Il faudra des trésors de diplomate à Félix Tshisekedi pour parvenir à expliquer à la communauté des nations (et à son peuple) les raisons du revirement auquel il aurait donné son assentiment. Une conclusion corroborée par l’absence d’une réaction officielle aux propos du Français.

A l’intention des puissances occidentales, Félix Tshisekedi devrait tenter d’apaiser les esprits des une et des autres en fournissant les raisons de la signature récente d’un Accord de coopération militaire avec la Chine dans le contexte de la guerre en Ukraine où Pékin ne cache pas son soutien à la Russie.

Enfin, la RDC aura l’occasion de renouveler son appel aux institutions attitrées à apporter leur appui à la RDC, «Pays Solution» et acteur majeur dans la lutte contre le changement climatique.

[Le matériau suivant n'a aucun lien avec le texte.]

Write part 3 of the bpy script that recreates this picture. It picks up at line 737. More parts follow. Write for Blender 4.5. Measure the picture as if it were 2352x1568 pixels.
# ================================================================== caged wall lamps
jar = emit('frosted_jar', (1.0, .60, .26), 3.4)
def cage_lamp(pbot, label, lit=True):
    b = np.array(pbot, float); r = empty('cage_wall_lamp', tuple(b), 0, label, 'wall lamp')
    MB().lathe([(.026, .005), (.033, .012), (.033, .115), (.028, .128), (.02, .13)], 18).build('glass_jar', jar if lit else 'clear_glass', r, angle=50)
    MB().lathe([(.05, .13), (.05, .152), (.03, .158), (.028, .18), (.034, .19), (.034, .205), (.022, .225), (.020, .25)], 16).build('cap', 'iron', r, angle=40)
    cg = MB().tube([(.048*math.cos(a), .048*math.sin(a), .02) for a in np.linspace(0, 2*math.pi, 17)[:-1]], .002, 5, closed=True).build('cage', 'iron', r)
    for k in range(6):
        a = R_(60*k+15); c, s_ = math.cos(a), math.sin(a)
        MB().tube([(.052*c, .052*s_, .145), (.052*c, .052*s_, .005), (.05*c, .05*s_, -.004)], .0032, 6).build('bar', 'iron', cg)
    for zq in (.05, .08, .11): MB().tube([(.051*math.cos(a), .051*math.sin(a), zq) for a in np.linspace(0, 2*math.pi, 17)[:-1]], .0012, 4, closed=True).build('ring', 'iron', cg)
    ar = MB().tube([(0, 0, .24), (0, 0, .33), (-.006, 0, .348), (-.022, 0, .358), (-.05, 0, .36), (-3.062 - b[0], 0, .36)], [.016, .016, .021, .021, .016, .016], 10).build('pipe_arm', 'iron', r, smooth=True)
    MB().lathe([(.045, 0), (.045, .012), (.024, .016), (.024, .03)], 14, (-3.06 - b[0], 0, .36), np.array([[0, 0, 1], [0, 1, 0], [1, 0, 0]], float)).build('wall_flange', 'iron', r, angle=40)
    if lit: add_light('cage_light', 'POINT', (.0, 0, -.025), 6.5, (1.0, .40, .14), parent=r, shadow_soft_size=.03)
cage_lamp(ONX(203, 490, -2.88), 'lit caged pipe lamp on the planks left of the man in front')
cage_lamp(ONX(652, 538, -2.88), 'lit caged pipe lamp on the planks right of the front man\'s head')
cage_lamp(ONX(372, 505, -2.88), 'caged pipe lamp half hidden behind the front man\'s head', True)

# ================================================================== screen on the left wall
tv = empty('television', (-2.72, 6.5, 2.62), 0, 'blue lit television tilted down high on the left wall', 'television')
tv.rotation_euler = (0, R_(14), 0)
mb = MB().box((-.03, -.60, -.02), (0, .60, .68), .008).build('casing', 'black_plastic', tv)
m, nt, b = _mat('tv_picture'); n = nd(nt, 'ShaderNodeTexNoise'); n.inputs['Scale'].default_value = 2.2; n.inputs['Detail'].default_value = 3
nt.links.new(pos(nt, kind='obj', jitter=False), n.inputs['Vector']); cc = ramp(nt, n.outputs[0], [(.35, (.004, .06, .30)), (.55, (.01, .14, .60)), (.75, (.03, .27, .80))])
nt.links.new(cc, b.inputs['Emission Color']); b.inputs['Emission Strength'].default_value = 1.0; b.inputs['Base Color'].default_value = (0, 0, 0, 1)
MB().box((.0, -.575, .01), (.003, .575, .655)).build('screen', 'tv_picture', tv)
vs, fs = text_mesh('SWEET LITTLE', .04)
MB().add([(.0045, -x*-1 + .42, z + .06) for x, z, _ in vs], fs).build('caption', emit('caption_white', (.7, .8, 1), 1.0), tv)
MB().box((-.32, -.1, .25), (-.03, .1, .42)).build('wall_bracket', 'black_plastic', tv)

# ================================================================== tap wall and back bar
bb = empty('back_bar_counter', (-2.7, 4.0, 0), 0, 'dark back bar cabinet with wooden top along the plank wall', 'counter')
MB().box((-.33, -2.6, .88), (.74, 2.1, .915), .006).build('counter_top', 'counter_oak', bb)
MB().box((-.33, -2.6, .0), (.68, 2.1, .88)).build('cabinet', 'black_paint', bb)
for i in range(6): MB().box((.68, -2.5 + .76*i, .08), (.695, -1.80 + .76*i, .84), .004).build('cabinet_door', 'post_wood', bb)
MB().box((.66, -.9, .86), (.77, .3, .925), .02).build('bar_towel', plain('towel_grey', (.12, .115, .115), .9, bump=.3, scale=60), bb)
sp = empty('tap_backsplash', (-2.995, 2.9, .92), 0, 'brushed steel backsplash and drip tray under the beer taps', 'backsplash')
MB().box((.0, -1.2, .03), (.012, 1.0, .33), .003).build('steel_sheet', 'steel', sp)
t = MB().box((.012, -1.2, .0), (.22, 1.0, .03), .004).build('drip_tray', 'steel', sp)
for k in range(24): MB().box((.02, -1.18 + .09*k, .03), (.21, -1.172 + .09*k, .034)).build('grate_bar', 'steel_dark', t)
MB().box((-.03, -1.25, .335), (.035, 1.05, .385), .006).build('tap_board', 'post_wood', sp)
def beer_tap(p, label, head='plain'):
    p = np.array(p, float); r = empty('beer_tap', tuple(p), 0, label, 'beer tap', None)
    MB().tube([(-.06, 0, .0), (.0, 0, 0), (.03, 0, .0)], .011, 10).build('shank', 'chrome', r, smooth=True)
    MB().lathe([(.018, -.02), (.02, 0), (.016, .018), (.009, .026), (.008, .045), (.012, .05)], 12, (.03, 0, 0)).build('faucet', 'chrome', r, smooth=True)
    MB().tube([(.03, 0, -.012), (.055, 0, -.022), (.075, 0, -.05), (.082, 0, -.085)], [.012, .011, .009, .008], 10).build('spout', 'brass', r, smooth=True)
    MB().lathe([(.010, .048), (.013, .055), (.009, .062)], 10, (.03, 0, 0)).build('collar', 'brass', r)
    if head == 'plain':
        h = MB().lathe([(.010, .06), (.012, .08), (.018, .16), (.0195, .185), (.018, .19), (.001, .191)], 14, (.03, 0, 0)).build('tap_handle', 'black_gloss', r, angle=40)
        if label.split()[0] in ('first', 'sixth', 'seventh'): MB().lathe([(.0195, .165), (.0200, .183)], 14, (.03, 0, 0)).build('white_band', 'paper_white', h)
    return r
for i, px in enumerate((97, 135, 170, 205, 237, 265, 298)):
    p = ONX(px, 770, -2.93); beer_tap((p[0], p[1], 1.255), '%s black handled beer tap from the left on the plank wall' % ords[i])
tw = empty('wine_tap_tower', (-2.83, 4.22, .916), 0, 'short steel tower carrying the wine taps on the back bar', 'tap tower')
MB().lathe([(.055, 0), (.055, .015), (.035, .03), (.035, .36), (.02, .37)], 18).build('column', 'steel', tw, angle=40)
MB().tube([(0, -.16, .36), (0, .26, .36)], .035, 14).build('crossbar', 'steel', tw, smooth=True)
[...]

Sa forêt équatoriale, ses immenses réserves en terres rares essentielles dans la fabrication de batteries électriques mettent le pays en pôle position des nations qui méritent toutes les attentions des investisseurs du secteur.

Alors que le Président Tshisekedi se prépare à prendre la parole, la communauté congolaise et les acteurs du monde entier resteront en attente d’un message inspirant, concret et porteur d’espoir – un appel à l’action face à des défis chroniques qui continuent de freiner le potentiel d’un des pays les plus riches du continent africain.